A big part of preparedness is simply exercising common sense. As Taleb describes, "All these recommendations have one point in common: asymmetry. Put yourself in situations where favorable consequences are much larger than unfavorable ones." Or, as Taleb also describes, it is learning "how to avoid crossing the street blindfolded". He is not suggesting one never crosses the street (i.e., invest); he is only suggesting that doing so when blindfolded is unduly risky.
Unfortunately, many investors may not be nearly as prepared as they could be. Whether out of "ignorance and blindness to probabilities" or for other reasons, many investors may be allowing concern for relative returns to distract them from a financial system with structurally higher risk coupled with extremely high stock valuations and weakening internals. Maintaining steadfast exposure to risk assets in these conditions is a lot like crossing the street blindfolded.

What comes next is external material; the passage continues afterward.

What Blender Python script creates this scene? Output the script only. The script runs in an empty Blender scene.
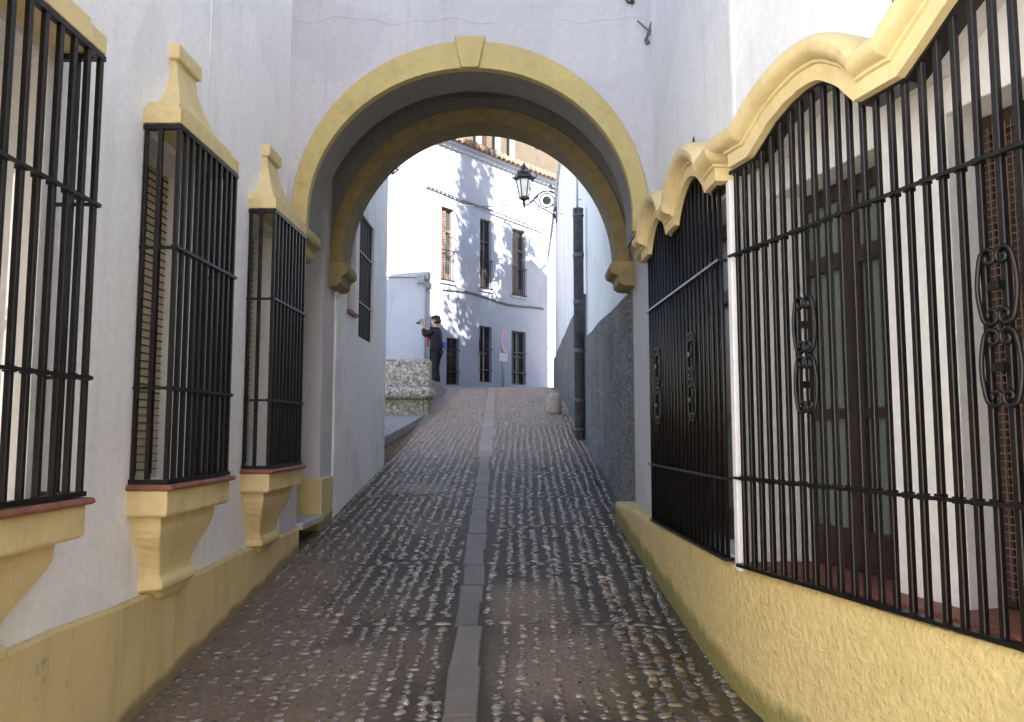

While many aspects of today's environment recommend the merits of an absolute return approach to investing, it is important to note that there is not a high burden of proof for many investors. Since most long term investors really just want to get the most out of what the market has to offer, they have little interest in participating in the short-term performance races that so many fund managers participate in and have zero interest in having uncompensated risk build up in their portfolios. All of this suggests that the absolute return approach is inherently much better aligned with the interests of most long term investors than the relative return approach.
Indeed, greater consideration of absolute return investing may may go a long way in bridging the gap between what investors want from their managers and advisors and what they get. And, current conditions suggest it may just be an opportune time to do so. Assuming that returns are always "above average" is to believe in fiction and that can get investors into a lot of trouble.